I recently read the latest Mick Herron, The Secret Hours. I actually read it twice: once as an audiobook, but missed half of it due to interruptions of various sorts, and then in print. It’s a kind of prequel to the Slow Horses series and one of his best, I think. You really need to have read the others to get the best out of it, but if you have then it all makes a lot of sense. Highly recommended.

I also read the latest Thursday Murder Club, The Last Devil to Die. The same recipe as the others. Better than his last effort, but I preferred the Mick Herron.

One of the best things I’ve read this year.
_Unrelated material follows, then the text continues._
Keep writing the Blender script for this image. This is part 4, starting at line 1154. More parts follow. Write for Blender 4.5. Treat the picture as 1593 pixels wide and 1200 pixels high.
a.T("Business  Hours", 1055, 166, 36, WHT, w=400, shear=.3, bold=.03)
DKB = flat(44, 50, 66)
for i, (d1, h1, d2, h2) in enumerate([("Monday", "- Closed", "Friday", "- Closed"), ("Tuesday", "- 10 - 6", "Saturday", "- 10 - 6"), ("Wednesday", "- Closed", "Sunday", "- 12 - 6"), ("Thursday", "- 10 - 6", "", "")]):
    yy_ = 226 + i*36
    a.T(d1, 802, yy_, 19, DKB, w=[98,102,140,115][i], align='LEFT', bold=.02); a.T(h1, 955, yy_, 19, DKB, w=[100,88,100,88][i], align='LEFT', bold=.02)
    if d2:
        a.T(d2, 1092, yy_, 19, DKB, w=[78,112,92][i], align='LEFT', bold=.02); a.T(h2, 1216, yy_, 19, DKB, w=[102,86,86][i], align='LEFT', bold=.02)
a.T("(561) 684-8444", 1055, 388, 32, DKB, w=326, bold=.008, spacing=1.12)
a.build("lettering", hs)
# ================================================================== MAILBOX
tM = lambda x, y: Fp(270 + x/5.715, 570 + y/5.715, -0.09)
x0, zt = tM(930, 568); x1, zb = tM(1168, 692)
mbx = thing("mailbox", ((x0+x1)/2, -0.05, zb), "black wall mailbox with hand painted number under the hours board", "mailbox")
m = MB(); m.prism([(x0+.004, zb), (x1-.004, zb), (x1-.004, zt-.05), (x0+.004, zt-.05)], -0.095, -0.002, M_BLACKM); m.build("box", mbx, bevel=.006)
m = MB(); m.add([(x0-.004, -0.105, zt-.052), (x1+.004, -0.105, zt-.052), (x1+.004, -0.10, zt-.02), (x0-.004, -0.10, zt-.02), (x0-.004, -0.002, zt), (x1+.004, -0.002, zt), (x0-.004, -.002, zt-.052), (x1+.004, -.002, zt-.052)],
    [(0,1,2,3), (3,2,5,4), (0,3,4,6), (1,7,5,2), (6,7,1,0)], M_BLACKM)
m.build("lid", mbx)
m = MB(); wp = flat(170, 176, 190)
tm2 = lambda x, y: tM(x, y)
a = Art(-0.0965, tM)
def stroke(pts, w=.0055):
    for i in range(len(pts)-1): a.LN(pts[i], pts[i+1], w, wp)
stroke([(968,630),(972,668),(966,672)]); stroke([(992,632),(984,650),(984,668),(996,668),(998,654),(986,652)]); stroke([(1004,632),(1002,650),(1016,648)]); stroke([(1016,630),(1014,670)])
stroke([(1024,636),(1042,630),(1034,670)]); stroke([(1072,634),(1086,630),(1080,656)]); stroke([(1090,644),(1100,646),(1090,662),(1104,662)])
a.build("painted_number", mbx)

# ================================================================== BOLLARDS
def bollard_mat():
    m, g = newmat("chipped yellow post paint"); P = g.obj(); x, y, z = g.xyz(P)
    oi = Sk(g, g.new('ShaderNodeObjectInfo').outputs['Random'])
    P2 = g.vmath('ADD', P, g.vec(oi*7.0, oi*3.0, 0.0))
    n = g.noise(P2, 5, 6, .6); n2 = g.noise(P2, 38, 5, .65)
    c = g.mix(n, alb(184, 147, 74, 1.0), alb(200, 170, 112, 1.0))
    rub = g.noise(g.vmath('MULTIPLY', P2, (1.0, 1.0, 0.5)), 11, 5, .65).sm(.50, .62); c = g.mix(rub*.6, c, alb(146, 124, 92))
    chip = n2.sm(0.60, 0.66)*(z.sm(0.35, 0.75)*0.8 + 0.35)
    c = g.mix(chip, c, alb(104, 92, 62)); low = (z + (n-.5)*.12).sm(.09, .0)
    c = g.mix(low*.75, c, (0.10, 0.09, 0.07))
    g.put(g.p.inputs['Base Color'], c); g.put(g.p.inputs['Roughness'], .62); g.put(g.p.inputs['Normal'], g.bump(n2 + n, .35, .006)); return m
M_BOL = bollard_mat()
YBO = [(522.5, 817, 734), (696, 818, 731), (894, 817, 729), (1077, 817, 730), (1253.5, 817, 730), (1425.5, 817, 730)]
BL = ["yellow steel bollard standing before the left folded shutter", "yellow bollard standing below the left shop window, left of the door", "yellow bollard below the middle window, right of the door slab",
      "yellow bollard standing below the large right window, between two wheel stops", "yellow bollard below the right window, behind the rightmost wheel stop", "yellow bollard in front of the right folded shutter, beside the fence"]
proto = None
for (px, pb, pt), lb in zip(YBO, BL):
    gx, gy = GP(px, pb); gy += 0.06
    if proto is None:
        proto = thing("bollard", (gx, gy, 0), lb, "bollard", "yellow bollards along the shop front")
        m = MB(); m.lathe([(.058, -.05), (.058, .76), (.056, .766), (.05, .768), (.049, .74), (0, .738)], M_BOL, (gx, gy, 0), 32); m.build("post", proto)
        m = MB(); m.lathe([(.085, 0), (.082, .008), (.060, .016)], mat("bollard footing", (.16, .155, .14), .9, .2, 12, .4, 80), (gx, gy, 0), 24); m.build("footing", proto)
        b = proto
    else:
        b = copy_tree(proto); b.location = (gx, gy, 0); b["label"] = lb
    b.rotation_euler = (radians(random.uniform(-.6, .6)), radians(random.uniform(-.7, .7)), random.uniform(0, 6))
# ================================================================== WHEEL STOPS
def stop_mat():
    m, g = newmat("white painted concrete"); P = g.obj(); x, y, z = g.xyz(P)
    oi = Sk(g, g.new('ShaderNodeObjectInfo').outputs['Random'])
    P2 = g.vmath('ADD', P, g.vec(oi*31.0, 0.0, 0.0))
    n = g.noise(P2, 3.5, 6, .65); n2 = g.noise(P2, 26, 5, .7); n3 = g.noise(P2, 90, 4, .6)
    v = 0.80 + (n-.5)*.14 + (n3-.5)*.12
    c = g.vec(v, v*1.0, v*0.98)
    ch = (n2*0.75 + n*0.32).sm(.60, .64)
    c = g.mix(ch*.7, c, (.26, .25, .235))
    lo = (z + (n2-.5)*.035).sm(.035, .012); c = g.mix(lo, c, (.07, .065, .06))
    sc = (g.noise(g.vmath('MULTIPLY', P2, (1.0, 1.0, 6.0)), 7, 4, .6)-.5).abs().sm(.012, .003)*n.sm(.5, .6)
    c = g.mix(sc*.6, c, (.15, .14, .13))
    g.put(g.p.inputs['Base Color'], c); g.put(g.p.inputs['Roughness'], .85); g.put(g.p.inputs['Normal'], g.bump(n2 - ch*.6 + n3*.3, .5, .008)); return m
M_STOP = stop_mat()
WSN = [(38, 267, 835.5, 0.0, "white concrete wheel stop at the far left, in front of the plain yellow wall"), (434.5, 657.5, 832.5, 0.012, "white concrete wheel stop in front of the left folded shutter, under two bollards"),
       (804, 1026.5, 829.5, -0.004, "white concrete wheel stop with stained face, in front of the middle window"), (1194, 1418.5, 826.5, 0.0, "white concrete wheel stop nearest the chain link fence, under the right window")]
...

It is very funny, well plotted, nicely written, offbeat and has the hallmark of the best whodunnits in that it kept me guessing all the way. 9/10

It would pay to read the first Ernest Cunningham book before this one, the equally fantastic “Everyone In My Family Has Killed Someone”.

One of the reviews I checked (after finishing the book!) refers to Anthony Horowitz, with whom I am unfamiliar. Anybody read any of his (adult) novels and care to comment?

Just started ‘I am Pilgrim’. Anyone read it? Good so far.

I bought it today, solely on your recommendation, so if I don’t like it, watch out!

I also got the new Michael Connelly, Resurrection Walk, which combines Harry Bosch and Mickey Haller, possibly Bosch’s swansong.

And The Drowning by the iconic Aussie actor Bryan Brown. I liked his previous book of short stories, Sweet Jimmy.

Before starting on Connelly, I finished The Tea Ladies by Amanda Hampson.

Set in the fashion business of Surry Hills in Sydney in the 60s, it’s got distinct shades of Richard Osman about it. An enjoyable read - very much in the Cosy Crime genre.

I reviewed this one about two months ago. Didn’t rate it highly.

Well, I sort of damned it with faint praise. Doesn’t offend, but you won’t write home to mum about it.